##### Input rows

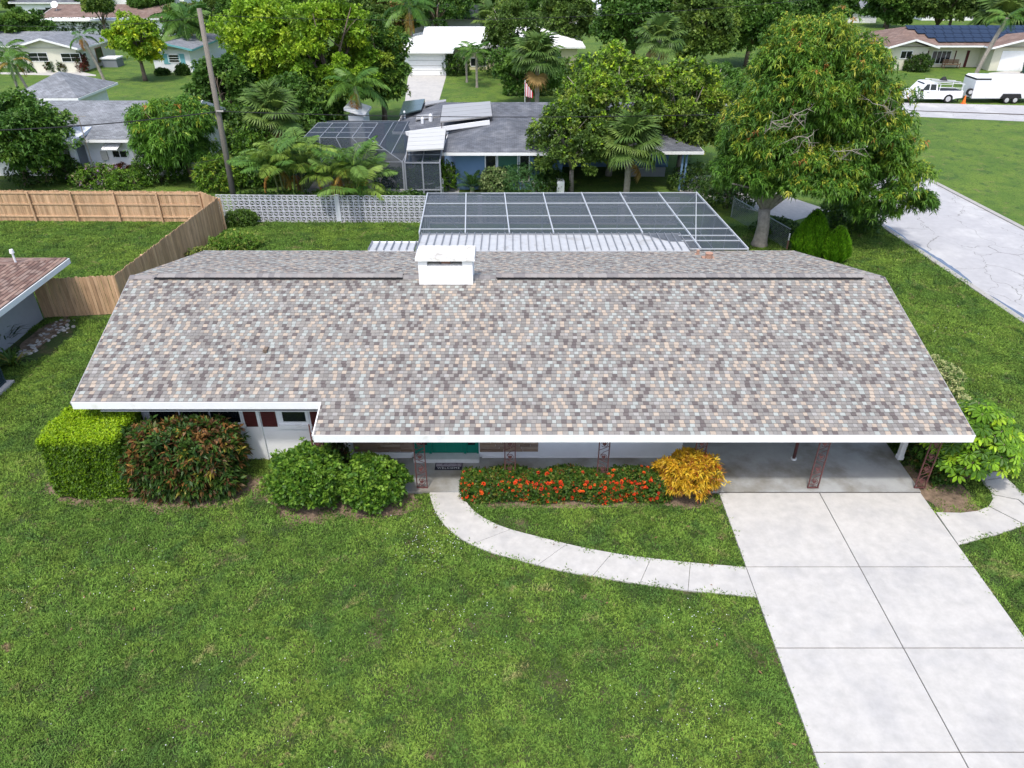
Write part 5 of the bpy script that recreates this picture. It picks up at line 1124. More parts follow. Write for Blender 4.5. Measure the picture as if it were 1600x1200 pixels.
# ================================================================== VEHICLES
PWH = mat('car_paint_white', (.78, .79, .80), .25, .03, 2, spec=.5); TYR = mat('tyre', (.02, .02, .02), .9, .1, 5); RIM = mat('rim', (.55, .55, .56), .35, .05, 5, metal=.3); BLK = mat('black_plastic', (.02, .02, .022), .6, .05, 5); ORG = mat('orange_plastic', (.75, .16, .02), .6, .05, 5); REDL = mat('tail_red', (.4, .01, .01), .3, 0)
def wheel(par, x, y, z=.36, r=.36, w=.24, nm='wheel'):
    m = MB(); m.tube([(x, y - w / 2, z), (x, y - w / 2 + .03, z), (x, y + w / 2 - .03, z), (x, y + w / 2, z)], [r * .9, r, r, r * .9], 20); o = m.build(nm, TYR, par, smooth=False)
    m = MB(); m.tube([(x, y - w / 2 - .012, z), (x, y - w / 2 + .02, z)], [r * .60, r * .6], 14); m.tube([(x, y - w / 2 - .03, z), (x, y - w / 2 - .01, z)], r * .18, 8); m.build('rim', RIM, o, kind='stuff')
def extrude_profile(prof, y0, y1, taper=0.):   # prof (x,z) list counter-clockwise seen from -y
    m = MB(); n = len(prof); k = 0; m.v = [(x, y0 + (taper if z > 1.15 else 0), z) for x, z in prof] + [(x, y1 - (taper if z > 1.15 else 0), z) for x, z in prof]
    m.f = [list(range(n)), [n + n - 1 - i for i in range(n)]] + [[i, n + i, n + (i + 1) % n, (i + 1) % n] for i in range(n)]; m.c = [None] * len(m.f); return m
tx = P(1500, 161.5).x - 5.6; ty = P(1460, 161.5).y
tk = T('pickup_truck', 'white extended cab pickup truck with ladder rack parked facing left', 'pickup truck', (tx + 2.8, ty + .9, 0)); X = tx
def o2(pr): return [(X + a, b) for a, b in pr]
arch = lambda cx: [(cx + .46 * math.cos(a), .36 + .46 * math.sin(a)) for a in np.linspace(math.pi, 0, 7)]
body = [(0.0, .45)] + [(.0, .45)] * 0 + [(.45, .42)] + arch(.98)[0:7] + [(1.6, .40), (3.6, .40)] + arch(4.35) + [(5.0, .45), (5.6, .5), (5.6, 1.12), (3.2, 1.12), (3.15, 1.10), (1.45, 1.08), (1.3, 1.05), (.25, .98), (.02, .85)]
extrude_profile(o2(body), ty, ty + 1.95).build('body', PWH, tk)
extrude_profile(o2([(1.35, 1.083), (3.15, 1.103), (3.05, 1.78), (2.9, 1.84), (2.05, 1.84), (1.9, 1.80)]), ty + .06, ty + 1.89, .10).build('cab', PWH, tk)
for pts in ([(1.66, 1.18), (2.32, 1.18), (2.32, 1.70), (2.04, 1.70)], [(2.42, 1.18), (2.98, 1.18), (2.93, 1.68), (2.42, 1.70)]):
    m = MB(); m.face([(X + a_, ty + .045 + .10 * (z_ - 1.09) / .10 * .135, z_) if z_ < 1.2 else (X + a_, ty + .135, z_) for a_, z_ in pts]); m.build('side_window', GLASS, tk)
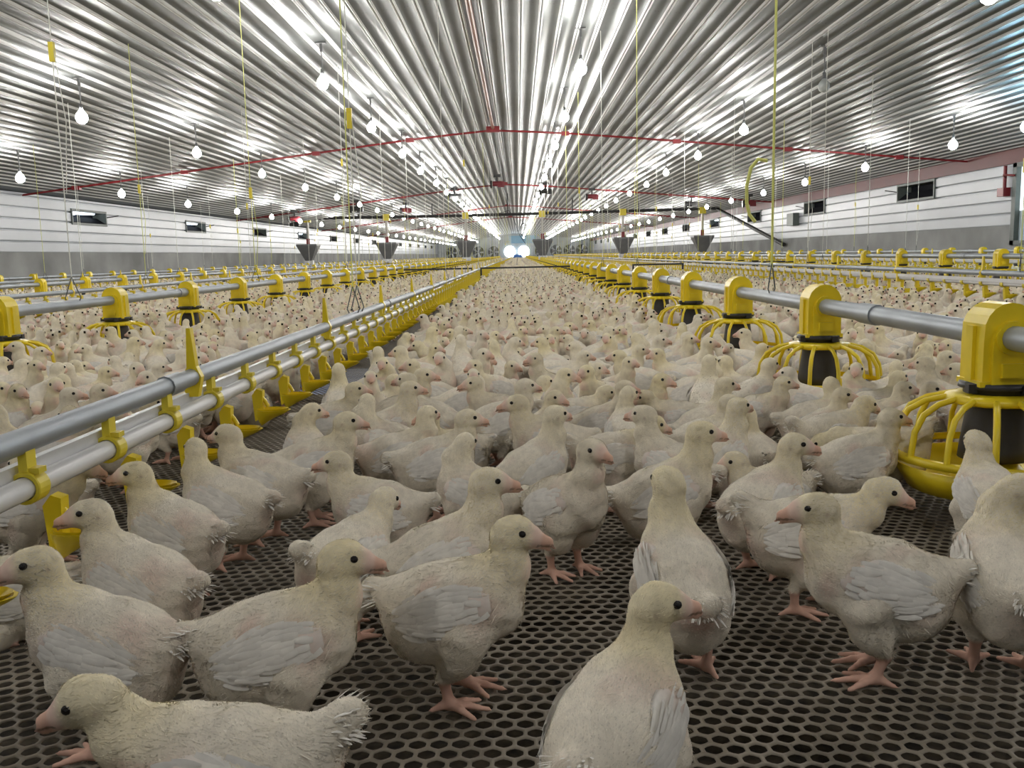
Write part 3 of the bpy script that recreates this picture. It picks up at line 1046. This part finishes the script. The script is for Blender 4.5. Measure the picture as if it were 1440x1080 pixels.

##########

Transcribe all of the material exactly, leaving out whatever pictures it contains.

» **Output**:
Write part 5 of the bpy script that recreates this picture. It picks up at line 1124. More parts follow. Write for Blender 4.5. Measure the picture as if it were 1600x1200 pixels.
# ================================================================== VEHICLES
PWH = mat('car_paint_white', (.78, .79, .80), .25, .03, 2, spec=.5); TYR = mat('tyre', (.02, .02, .02), .9, .1, 5); RIM = mat('rim', (.55, .55, .56), .35, .05, 5, metal=.3); BLK = mat('black_plastic', (.02, .02, .022), .6, .05, 5); ORG = mat('orange_plastic', (.75, .16, .02), .6, .05, 5); REDL = mat('tail_red', (.4, .01, .01), .3, 0)
def wheel(par, x, y, z=.36, r=.36, w=.24, nm='wheel'):
    m = MB(); m.tube([(x, y - w / 2, z), (x, y - w / 2 + .03, z), (x, y + w / 2 - .03, z), (x, y + w / 2, z)], [r * .9, r, r, r * .9], 20); o = m.build(nm, TYR, par, smooth=False)
    m = MB(); m.tube([(x, y - w / 2 - .012, z), (x, y - w / 2 + .02, z)], [r * .60, r * .6], 14); m.tube([(x, y - w / 2 - .03, z), (x, y - w / 2 - .01, z)], r * .18, 8); m.build('rim', RIM, o, kind='stuff')
def extrude_profile(prof, y0, y1, taper=0.):   # prof (x,z) list counter-clockwise seen from -y
    m = MB(); n = len(prof); k = 0; m.v = [(x, y0 + (taper if z > 1.15 else 0), z) for x, z in prof] + [(x, y1 - (taper if z > 1.15 else 0), z) for x, z in prof]
    m.f = [list(range(n)), [n + n - 1 - i for i in range(n)]] + [[i, n + i, n + (i + 1) % n, (i + 1) % n] for i in range(n)]; m.c = [None] * len(m.f); return m
tx = P(1500, 161.5).x - 5.6; ty = P(1460, 161.5).y
tk = T('pickup_truck', 'white extended cab pickup truck with ladder rack parked facing left', 'pickup truck', (tx + 2.8, ty + .9, 0)); X = tx
def o2(pr): return [(X + a, b) for a, b in pr]
arch = lambda cx: [(cx + .46 * math.cos(a), .36 + .46 * math.sin(a)) for a in np.linspace(math.pi, 0, 7)]
body = [(0.0, .45)] + [(.0, .45)] * 0 + [(.45, .42)] + arch(.98)[0:7] + [(1.6, .40), (3.6, .40)] + arch(4.35) + [(5.0, .45), (5.6, .5), (5.6, 1.12), (3.2, 1.12), (3.15, 1.10), (1.45, 1.08), (1.3, 1.05), (.25, .98), (.02, .85)]
extrude_profile(o2(body), ty, ty + 1.95).build('body', PWH, tk)
extrude_profile(o2([(1.35, 1.083), (3.15, 1.103), (3.05, 1.78), (2.9, 1.84), (2.05, 1.84), (1.9, 1.80)]), ty + .06, ty + 1.89, .10).build('cab', PWH, tk)
for pts in ([(1.66, 1.18), (2.32, 1.18), (2.32, 1.70), (2.04, 1.70)], [(2.42, 1.18), (2.98, 1.18), (2.93, 1.68), (2.42, 1.70)]):
    m = MB(); m.face([(X + a_, ty + .045 + .10 * (z_ - 1.09) / .10 * .135, z_) if z_ < 1.2 else (X + a_, ty + .135, z_) for a_, z_ in pts]); m.build('side_window', GLASS, tk)
Write part 3 of the bpy script that recreates this picture. It picks up at line 1046. This part finishes the script. The script is for Blender 4.5. Measure the picture as if it were 1440x1080 pixels.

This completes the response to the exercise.